■ OBJECTIVE ■
Check each line of the material below for "part", then copy the ones that contain it.

______

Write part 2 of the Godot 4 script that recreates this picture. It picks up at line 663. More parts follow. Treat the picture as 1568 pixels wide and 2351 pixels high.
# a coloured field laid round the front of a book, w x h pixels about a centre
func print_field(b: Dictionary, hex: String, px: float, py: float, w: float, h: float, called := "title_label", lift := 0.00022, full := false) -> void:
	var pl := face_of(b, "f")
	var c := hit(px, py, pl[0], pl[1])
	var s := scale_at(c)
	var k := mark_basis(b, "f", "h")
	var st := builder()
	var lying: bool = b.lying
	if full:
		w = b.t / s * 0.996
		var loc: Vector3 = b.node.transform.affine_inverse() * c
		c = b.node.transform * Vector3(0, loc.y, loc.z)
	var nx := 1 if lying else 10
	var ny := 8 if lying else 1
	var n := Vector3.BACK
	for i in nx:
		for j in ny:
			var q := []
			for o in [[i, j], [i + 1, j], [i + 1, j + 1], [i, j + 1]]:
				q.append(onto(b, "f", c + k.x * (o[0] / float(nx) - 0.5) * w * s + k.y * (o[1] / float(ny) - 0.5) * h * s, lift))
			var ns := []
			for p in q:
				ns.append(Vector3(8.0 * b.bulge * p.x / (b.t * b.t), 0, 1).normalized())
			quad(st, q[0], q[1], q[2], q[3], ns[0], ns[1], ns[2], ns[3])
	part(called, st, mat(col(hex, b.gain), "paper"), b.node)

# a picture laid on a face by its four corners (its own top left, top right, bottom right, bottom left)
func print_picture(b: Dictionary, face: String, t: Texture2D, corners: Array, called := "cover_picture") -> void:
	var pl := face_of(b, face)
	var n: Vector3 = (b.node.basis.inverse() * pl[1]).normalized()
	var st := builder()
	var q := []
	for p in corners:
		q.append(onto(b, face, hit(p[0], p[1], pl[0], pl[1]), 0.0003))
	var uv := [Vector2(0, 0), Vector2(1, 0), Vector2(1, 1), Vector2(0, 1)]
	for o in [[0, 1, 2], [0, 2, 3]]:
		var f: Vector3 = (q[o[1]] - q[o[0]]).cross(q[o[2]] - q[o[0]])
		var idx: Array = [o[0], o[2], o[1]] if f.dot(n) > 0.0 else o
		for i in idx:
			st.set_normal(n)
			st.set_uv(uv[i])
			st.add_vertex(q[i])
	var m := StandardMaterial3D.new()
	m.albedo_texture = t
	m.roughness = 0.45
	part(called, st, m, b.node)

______

■ THE REPLY ■
Write part 2 of the Godot 4 script that recreates this picture. It picks up at line 663. More parts follow. Treat the picture as 1568 pixels wide and 2351 pixels high.
	part(called, st, mat(col(hex, b.gain), "paper"), b.node)
	part(called, st, m, b.node)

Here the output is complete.